Direct photosynthetic conversion of atmospheric CO2 into energy-dense, liquid biofuels will transform tobacco leaves and stems into fuel-generating factories.  Tobacco-generated biofuels, such as alkanes and terpenoids, will be used as ready-made biodiesel sources, or can be further processed and converted into jet-fuel and bio-gasoline blends.

The FOLIUM approach offers significant advantages over existing biofuel technologies.

For example, compared with microbial fermentation of sugars-to-fuels, the FOLIUM technology allows for the direct conversion of atmospheric CO2 into drop-in fuels, entirely bypassing costly biomass deconstruction and processing that are required for lignocellulosic and algal feedstocks. The FOLIUM approach also avoids shortcomings associated with biodiesel production via the transesterification process.

Tobacco offers several intriguing advantages for production of biofuels. Tobacco produces high amounts of biomass because it can be harvested multiple times in a year.  Also, importantly, tobacco is not part of the human food or animal feed supply chains, thus avoiding competition with food and feed producers.  Furthermore, farmers and generations-old family farms dedicated to tobacco production can easily shift their tobacco harvests to ones generating biofuels.   And the large scale infrastructure for planting and harvesting tobacco, which already exists, helps to avoid significant costs of building a new biofuel economy.

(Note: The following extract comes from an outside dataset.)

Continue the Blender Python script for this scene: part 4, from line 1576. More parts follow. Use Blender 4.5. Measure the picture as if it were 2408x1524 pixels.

FOLIUM technology will contribute to generating sustainable production of transportation fuels in the U.S.
It will positively impact U.S. employment and manufacturing by generating a new “biofuels industry”. Further, tobacco as an advanced bioenergy crop offers a new and expanding market for tobacco breeders, growers and downstream processing experts. When its goals are realized, FOLIUM will help spark a new biofuels agribusiness, opening the door to extensive application of leaf- and stem-based oil production technologies in a number of other plants.